Sports teams are basically businesses

Sports teams are basically businesses, with expenses like salaries paid to everyone from executives to cleaning personnel, and revenues received from a variety of sources. Among the recurring revenues for teams, we’ll find the cut they receive from the leagues’ “national revenues”. Last year, the National Football League – NFL – had “national revenues” of almost $8 billion distributed among its 32 teams. The majority of this revenue comes from TV deals, of course, but they also have other sources, like individual licensing deals, and even relocation fees – last year, the Rams and Chargers reportedly paid the rest of the teams $650 million when moving to Los Angeles.

So how do you evaluate them?

According to Appraisal Economics, an independent valuation expert, the most widely used method to evaluate a sports team is the “guideline transaction method”, where the relationship between the price paid for a certain franchise and the relevant measure of its performance – usually its revenue – is analyzed. Other performance measures, such as cash flow, and earnings, are often also used.

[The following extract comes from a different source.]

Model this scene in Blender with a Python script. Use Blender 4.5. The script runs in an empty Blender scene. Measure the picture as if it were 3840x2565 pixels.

When selling or buying a team, as Appraisal Economics points out, profit and cash flow are rarely the best factors to take into account. Instead, the evaluators use the franchises’ revenues as the most relevant number. Payroll expense – salaries and benefits – usually represent the largest expense for a professional sports franchise, and – given the often seven-figure contracts – these expenses can leave a mark on the teams’ profits. Besides, the profits made by these franchises are most of the times reinvested into better players or a more appealing stadium.

Usually, there is no general “rule of thumb” when it comes to evaluating sports teams – according to Appraisal Economics, MLB teams have been sold for anywhere between 1.5 and 3 times their total revenue.